The completion of the six-story Lobo Rainforest structure was realized just as Freisinger was signing on with Innovate ABQ itself.

“I think my background alights with the project’s goals,” says Freisinger of the downtown Albuquerque space that has been several years in the making and is the result of an unprecedented partnership between the City of Albuquerque, Bernalillo County, the University of New Mexico, and the Nusenda Credit Union.

In fact, the Navajo student move-in is the result of yet another partnership, this one between UNM and the Navajo Nation providing residence space in 59 two-bedroom apartment-style units.

The former president of Lockheed Martin’s Technology Ventures Corporation, Freisinger brings to Innovate ABQ a defined entrepreneurial spirit that he says goes well beyond simply managing a valuable and highly visible chunk of Albuquerque land.   

“This project has to be imagined as more than just real estate,” says Freisinger. “It really has to be a place where entrepreneurs and small businesses and people with the entrepreneurial mindset come together and grow and thrive and attract companies that want to be around those types of people.”

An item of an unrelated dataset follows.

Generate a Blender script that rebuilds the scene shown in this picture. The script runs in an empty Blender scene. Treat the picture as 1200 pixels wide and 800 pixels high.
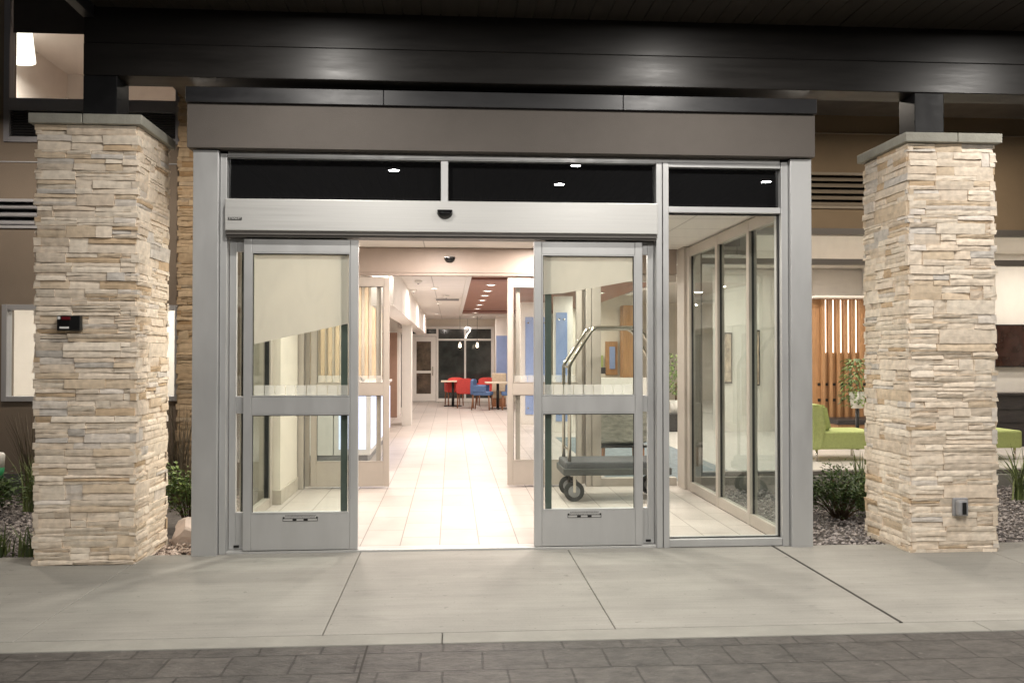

“And that is really my background,” continues Freisinger, “trying to grow companies that have high growth potential and can attract capital and inspire imagination.”
 
“I think I bring a non-traditional viewpoint to the project, and that’s what Innovate ABQ is supposed to be about anyway,” says Freisinger.

Undoubtedly the most iconic structure on the Innovate ABQ site at the corner of Broadway Boulevard and Central Avenue is the Old First Baptist Church, which was built in the early 1930s and whose congregation moved to another location in Albuquerque in 2009.

“The building itself is actually three buildings,” says Freisinger, who notes that the sanctuary portion of the complex is “exactly what you would think it would be, with a raised platform and immersion space, plus rows and rows of seating and a mezzanine.”

“It’s a big open space,” he says.

What to do with that space, and the building itself, has challenged Innovate ABQ officials almost from the start.

“There are some plans for the structure that haven’t been formalized yet,” says Freisinger, also noting that to the rear of the famous church is an office tower, and adjacent to that is what is known as the education wing of the complex.

“We want to develop each of those three entities, each of which will have a specific purpose,” Freisinger says.


The sanctuary itself could end up being a combination of community and retail space, while the education wing may serve as a “materials science, bioscience incubator space.”
“We want to keep the character of the sanctuary, and that is probably our most difficult part,” says Freisinger. “The church itself does not have a historical designation, but it is our intent to keep the integrity of that building, primarily because it is so iconic for Albuquerque.”

Contemplating the larger Innovate ABQ space, which was once, behind the church, an empty parking lot stretching to Tijeras Avenue NE, Freisinger says “As a community we have always held out the hope that we could imagine that space as something that is both reflective of our past, but also helps us create a vibrant future.”

While the work on the site has been visible to anyone driving by, Freisinger cautions that much remains to be done.
“There are four planned phases for this project,” he says. “We refer to where we are right now as Phase 1 B.”